Quand les opposants à l’initiative pour la bourse d’études ont affirmé que le projet affaiblirait les expériences professionnelles basées sur la pratique, ils ont indigné maints étudiants qui vivent au quotidien cette «fameuse pratique», s’énerve Rebecca.
«Servir des frites au McDo n’a aucun lien avec mes études en droit, je n’ai acquis aucune compétence professionnelle qui me servira dans la suite de ma formation.»
«Au début de nos études, nous ne sommes pas assez qualifiés pour prétendre à un emploi en rapport avec nos formations, comme veulent nous le faire croire les opposants», argumente encore Leïla. «Travailler dans un domaine qui n’a rien à voir avec le mien était une perte de temps», conclut Rebecca.
Et du temps, ces étudiants n’en ont pas beaucoup. Vacances, restaurants ou loisirs se révèlent alors être du domaine du luxe. «Je n’ai pas eu de vacances depuis 2009, car j’ai toujours privilégié le travail pour m’éviter d’être trop «juste» pendant l’année», explique Patrick.
«J’adore le cinéma; heureusement, je me fais inviter par mon copain, sinon je ne pourrais jamais y aller», regrette Leïla. «Je ne pouvais pas me payer de médecin, alors ne parlons pas de vacances ou de loisirs, c’était totalement hors budget», se souvient Rebecca.
Sa différence avec les autres étudiants gêne Aïna. La jeune étudiante a en effet obtenu le maximum de la bourse cantonal, soit 30 000 francs, pour suivre son master. «Le fait de bénéficier d’une telle aide me met mal à l’aise par rapport à mes amies qui doivent beaucoup travailler, dans des restaurants ou dans des boulangeries.» Boursière, Aïna ne l’a pas toujours été.
«Pendant mon bachelor, je n’allais pas en cours, pour bosser. J’étudiais alors avec les polycopiés et je demandais quelques jours de vacances à mon employeur pour réviser.»
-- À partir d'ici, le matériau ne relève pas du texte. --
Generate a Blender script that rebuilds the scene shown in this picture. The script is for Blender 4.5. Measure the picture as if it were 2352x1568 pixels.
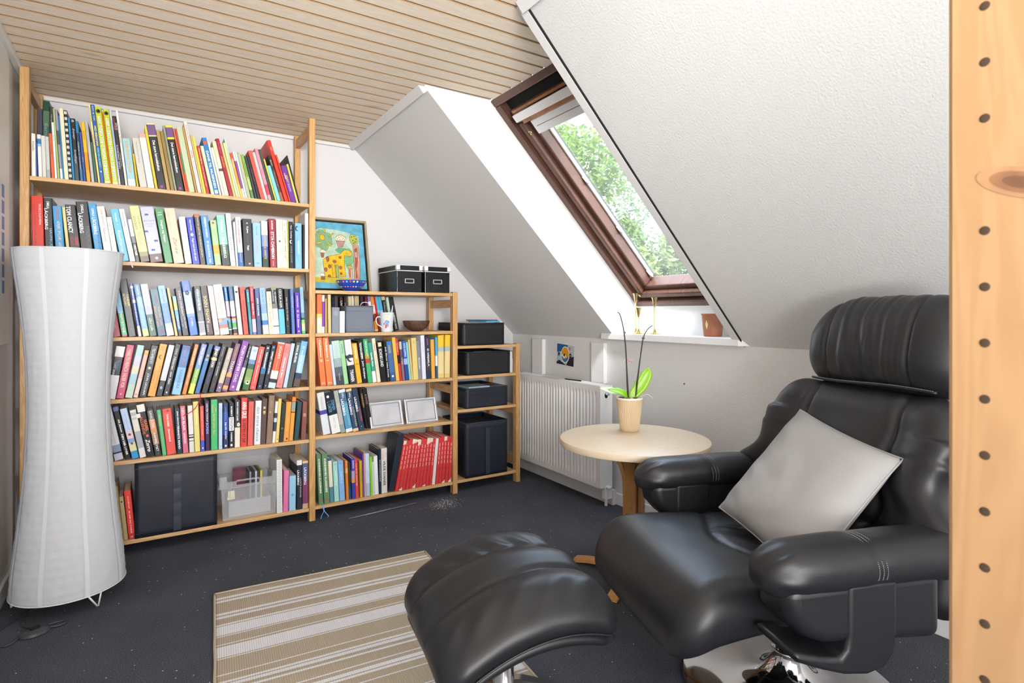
import bpy, bmesh, math, random
from math import pi, sin, cos, radians, sqrt, hypot, atan2
from mathutils import Vector, Matrix, noise

for o in list(bpy.data.objects): bpy.data.objects.remove(o)
SC = bpy.context.scene
COL = SC.collection
random.seed(7)

# ------------------------------------------------------------------ camera, world, lights, exposure
cam_d = bpy.data.cameras.new('camera'); cam = bpy.data.objects.new('camera', cam_d); COL.objects.link(cam)
cam_d.sensor_width = 36.0; cam_d.lens = 36.0*1301/2352
cam_d.shift_y = -(784-721)/2352.0
cam_d.dof.use_dof = True; cam_d.dof.focus_distance = 2.8; cam_d.dof.aperture_fstop = 16
cam_d.clip_start = 0.02; cam_d.clip_end = 200
cam.location = (0, 0, 1.12); cam.rotation_euler = (radians(90), 0, radians(-32.7))
SC.camera = cam

w = bpy.data.worlds.new('sky'); SC.world = w; w.use_nodes = True
nt = w.node_tree; bg = nt.nodes['Background']
tc = nt.nodes.new('ShaderNodeTexCoord'); nz = nt.nodes.new('ShaderNodeTexNoise'); nz.inputs['Scale'].default_value = 2.5; nz.inputs['Detail'].default_value = 6
cr = nt.nodes.new('ShaderNodeValToRGB'); cr.color_ramp.elements[0].position = .42; cr.color_ramp.elements[0].color = (.55, .72, 1.0, 1); cr.color_ramp.elements[1].position = .58; cr.color_ramp.elements[1].color = (1, 1, 1, 1)
nt.links.new(tc.outputs['Generated'], nz.inputs['Vector']); nt.links.new(nz.outputs['Fac'], cr.inputs['Fac']); nt.links.new(cr.outputs['Color'], bg.inputs['Color'])
bg.inputs['Strength'].default_value = 4.4

def area(name, loc, rot, sx, sy, power, color=(1, 1, 1)):
    l = bpy.data.lights.new(name, 'AREA'); l.shape = 'RECTANGLE'; l.size = sx; l.size_y = sy; l.energy = power; l.color = color
    o = bpy.data.objects.new(name, l); COL.objects.link(o); o.location = loc; o.rotation_euler = rot
    return o
# added unseen fill behind the camera, facing into the room
area('rear_fill_light', (.70, -1.42, 1.15), (radians(90), 0, 0), 1.4, 1.4, 27, (1.0, .985, .97))
# added side fill by the left wall, out of view
area('left_fill_light', (-.40, -1.02, 1.05), (0, radians(-90), 0), 1.9, .8, 6, (1.0, .985, .97))
# two further fills, both added and outside the frame
# added fill tilted up and forward to brighten the ceiling boards
area('upward_fill_light', (-.1, -1.2, .75), Vector((-.05, .62, .75)).to_track_quat('-Z', 'Y').to_euler(), .6, .6, 24, (1.0, .985, .97))
# added narrow fill aimed over the room at the shelves and the far slope
sb = area('far_fill_light', (-.1, -1.15, 1.45), Vector((1.0, 4.3, .45)).to_track_quat('-Z', 'Y').to_euler(), .7, .7, 11, (1.0, .985, .97)); sb.data.spread = radians(62)
sun = bpy.data.lights.new('sun', 'SUN'); sun.energy = 9.0; sun.angle = radians(14)
so = bpy.data.objects.new('sun', sun); COL.objects.link(so); so.rotation_euler = Vector((.36, .52, -.80)).to_track_quat('-Z', 'Y').to_euler()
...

Avant de prendre son congé maternité, Ariane bénéficiait elle aussi d’une bourse. Mais de 12 000 francs par an. «Je suis pour une homogénéisation des bourses, car je n’acceptais pas que certaines de mes amies aient trois fois plus que moi pour la simple raison qu’elles sont d’un autre canton.»
Armelle
Même en bénéficiant d’un soutien annuel de 13 000 francs du canton de Neuchâtel, Armelle, étudiante en master de biogéosciences à l’Université de Lausanne, a tout de même choisi de travailler ponctuellement pour pouvoir s’offrir des petits plaisirs, comme d’aller quelquefois au restaurant ou de se payer son permis.
«Mais j’achète tout de même des habits de deuxième main!» A 22 ans, l’étudiante se dit reconnaissante envers l’administration neuchâteloise: «Je suis totalement fan de mon canton, avec 35 heures de cours, dont dix de physique, il m’aurait été impossible de réussir la première année s’il avait fallu que je travaille davantage.»
Celle qui se destine ensuite à un doctorat vit avec 1800 francs par mois. «Tous les étudiants devraient avoir ma chance; si nous avons autant d’échecs, il y a une raison.»
Armelle touche un point peu évoqué dans la campagne: le coût de l’harmonisation des bourses d’études a été estimé à un demi-milliard de francs supplémentaire, mais personne n’a chiffré le coût des échecs aux examens et de la prolongation des années de formation qui en résulte.